What’s more, AP takes great teachers seriously, matches them with worthwhile courses, eager learners, and ample opportunities for their own professional growth and colleagueship.

What makes Advanced Placement unique among other programs in the United States and elsewhere in the world?

AP is the closest thing America has to a quality national high school curriculum: the same in Portland, Oregon, as in Portland, Maine; in inner-city Chicago as in suburban Winnetka. Yet because it’s optional (for schools, students, and teachers alike), and because it’s privately operated rather than a government mandate, it has largely avoided the political pitfalls that otherwise beset anything resembling a national curriculum—as we saw so painfully, for example, with the Common Core standards. There have been some course-specific controversies, to be sure, and we deal with those in the book, but AP has largely responded, recovered, and been allowed to grow relatively unimpeded.

Could you describe some of the controversies surrounding Advanced Placement, and describe your perspective on them?

Our book devotes four chapters to challenges and controversies! We alluded to one (“culture wars”) above and will mention two more here.

Competition from other sources of college-level work during high school—notably the fast-growing dual credit/dual enrollment phenomenon—is probably AP’s greatest challenge today. These alternatives can certainly benefit some students, but dual credit is plagued by uneven quality, dubious rigor in many places, and uncertainty as to how far the college credits that it yields may transfer to the institution of one’s choice.

Although AP continues to grow rapidly, some elite prep schools are repudiating it, saying it constrains their curricular independence. It’s our view that, AP having become all but ubiquitous across American secondary education, those schools are mostly looking for other ways to make themselves distinctive (and justify their lofty tuitions). What’s more, even when they refuse to teach College Board-sanctioned AP classes, almost all of them still enable their students to take the AP exams—parents demand it!—and often boast about how those kids fare!
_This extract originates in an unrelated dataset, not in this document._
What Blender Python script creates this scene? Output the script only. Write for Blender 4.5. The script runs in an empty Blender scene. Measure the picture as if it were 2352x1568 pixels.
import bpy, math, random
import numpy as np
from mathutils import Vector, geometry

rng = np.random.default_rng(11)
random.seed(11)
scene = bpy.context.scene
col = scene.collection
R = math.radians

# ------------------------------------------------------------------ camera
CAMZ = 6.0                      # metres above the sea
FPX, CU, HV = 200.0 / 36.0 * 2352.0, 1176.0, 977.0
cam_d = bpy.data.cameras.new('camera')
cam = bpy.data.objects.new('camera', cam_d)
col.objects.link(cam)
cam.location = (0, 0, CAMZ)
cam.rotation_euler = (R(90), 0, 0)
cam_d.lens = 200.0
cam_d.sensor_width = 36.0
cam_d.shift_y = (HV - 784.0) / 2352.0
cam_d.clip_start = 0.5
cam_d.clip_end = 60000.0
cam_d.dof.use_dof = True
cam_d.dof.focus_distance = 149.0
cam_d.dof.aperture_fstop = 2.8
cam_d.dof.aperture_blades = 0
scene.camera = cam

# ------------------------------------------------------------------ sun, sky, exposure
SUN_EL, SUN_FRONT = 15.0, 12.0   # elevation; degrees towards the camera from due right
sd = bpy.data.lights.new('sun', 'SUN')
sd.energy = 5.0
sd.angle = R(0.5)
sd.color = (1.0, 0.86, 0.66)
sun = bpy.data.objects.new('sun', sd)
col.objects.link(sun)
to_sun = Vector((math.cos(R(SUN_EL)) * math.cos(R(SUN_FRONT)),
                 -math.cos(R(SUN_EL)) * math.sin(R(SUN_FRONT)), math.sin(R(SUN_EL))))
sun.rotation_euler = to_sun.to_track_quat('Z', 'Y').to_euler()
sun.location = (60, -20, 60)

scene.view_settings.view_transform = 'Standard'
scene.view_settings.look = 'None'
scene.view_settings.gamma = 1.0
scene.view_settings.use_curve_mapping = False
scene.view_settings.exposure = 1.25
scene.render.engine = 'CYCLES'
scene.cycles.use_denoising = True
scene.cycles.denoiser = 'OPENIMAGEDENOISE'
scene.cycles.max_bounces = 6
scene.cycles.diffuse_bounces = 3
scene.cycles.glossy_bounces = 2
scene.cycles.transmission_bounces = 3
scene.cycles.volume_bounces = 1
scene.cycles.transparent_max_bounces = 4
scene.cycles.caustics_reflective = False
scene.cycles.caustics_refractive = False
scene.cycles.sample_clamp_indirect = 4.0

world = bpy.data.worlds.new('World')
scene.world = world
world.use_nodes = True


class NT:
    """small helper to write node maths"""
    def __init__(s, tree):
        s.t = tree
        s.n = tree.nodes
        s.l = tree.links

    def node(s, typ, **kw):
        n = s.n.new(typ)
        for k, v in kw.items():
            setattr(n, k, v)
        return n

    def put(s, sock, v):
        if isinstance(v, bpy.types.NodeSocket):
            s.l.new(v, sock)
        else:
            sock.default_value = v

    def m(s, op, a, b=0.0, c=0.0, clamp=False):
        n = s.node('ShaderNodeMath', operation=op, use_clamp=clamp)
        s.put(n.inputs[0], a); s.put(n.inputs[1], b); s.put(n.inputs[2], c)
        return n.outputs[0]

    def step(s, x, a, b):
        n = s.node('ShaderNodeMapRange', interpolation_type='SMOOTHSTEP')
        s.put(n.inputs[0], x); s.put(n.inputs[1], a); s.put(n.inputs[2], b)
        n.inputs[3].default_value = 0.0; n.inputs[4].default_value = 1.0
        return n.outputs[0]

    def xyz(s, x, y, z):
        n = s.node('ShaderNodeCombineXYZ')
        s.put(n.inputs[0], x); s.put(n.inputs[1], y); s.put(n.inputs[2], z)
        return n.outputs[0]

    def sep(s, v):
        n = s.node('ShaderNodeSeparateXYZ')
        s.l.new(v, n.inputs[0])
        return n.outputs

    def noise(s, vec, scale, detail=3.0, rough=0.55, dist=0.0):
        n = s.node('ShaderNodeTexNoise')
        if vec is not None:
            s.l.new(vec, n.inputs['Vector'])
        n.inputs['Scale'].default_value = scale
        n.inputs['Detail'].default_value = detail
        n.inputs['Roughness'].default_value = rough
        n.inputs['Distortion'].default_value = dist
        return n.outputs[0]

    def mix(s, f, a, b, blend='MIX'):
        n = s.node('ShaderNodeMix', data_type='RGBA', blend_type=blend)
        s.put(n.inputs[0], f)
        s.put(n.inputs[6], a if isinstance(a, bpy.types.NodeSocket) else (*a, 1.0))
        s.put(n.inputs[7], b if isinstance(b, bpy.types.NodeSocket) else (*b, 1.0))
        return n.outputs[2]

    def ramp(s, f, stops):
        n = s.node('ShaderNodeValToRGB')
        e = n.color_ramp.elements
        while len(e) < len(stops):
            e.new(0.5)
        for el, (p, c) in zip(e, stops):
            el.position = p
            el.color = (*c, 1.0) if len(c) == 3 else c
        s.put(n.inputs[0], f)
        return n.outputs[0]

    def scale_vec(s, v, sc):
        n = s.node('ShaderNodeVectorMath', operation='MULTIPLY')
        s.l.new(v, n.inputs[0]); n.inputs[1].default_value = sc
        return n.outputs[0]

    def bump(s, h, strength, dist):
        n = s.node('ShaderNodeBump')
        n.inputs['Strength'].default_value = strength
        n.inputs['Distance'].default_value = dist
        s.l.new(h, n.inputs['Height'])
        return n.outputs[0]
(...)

How can Advanced Placement help solve some of the issues plaguing the United States education system?

Sadly, AP is itself plagued by some of those issues, especially the miserable quality of elementary and middle school education experienced by far too many young Americans, especially those from poor and minority backgrounds. Advanced Placement has scant leverage over what happens before 9th grade, and while it’s possible for outstanding high schools to do a lot of remediating and get some kids ready to succeed in AP classes and exams, for those coming from crummy middle schools that’s a very heavy lift. An exceptionally well-run school system can create a pipeline from “gifted and talented” programs in the early grades into AP (and International Baccalaureate and dual credit) in high school, but there aren’t nearly enough such systems, and our book recounts some of the bureaucratic and implementation obstacles that are widespread. (It also shows how schools that control the whole sequence—often charter schools—can introduce “pre-AP” rigor well before 9th grade.)

What’s the one thing you’d like readers to take away from this book?

AP isn’t perfect, and it isn’t equally available to all who might benefit from it, but it’s the best thing going (at scale) in American secondary education, with the potential to transform entire schools and, even more important, the life prospects of millions of able young people from all kinds of backgrounds.

Chester E. Finn, Jr., is a distinguished senior fellow and president emeritus at the Thomas B. Fordham Institute and a senior fellow at Stanford University’s Hoover Institution. He is the author or coauthor of many books, including Exam Schools: Inside America’s Most Selective Public High Schools and Troublemaker: A Personal History of School Reform since Sputnik (both Princeton). Andrew E. Scanlan is a research and policy associate at the Thomas B. Fordham Institute.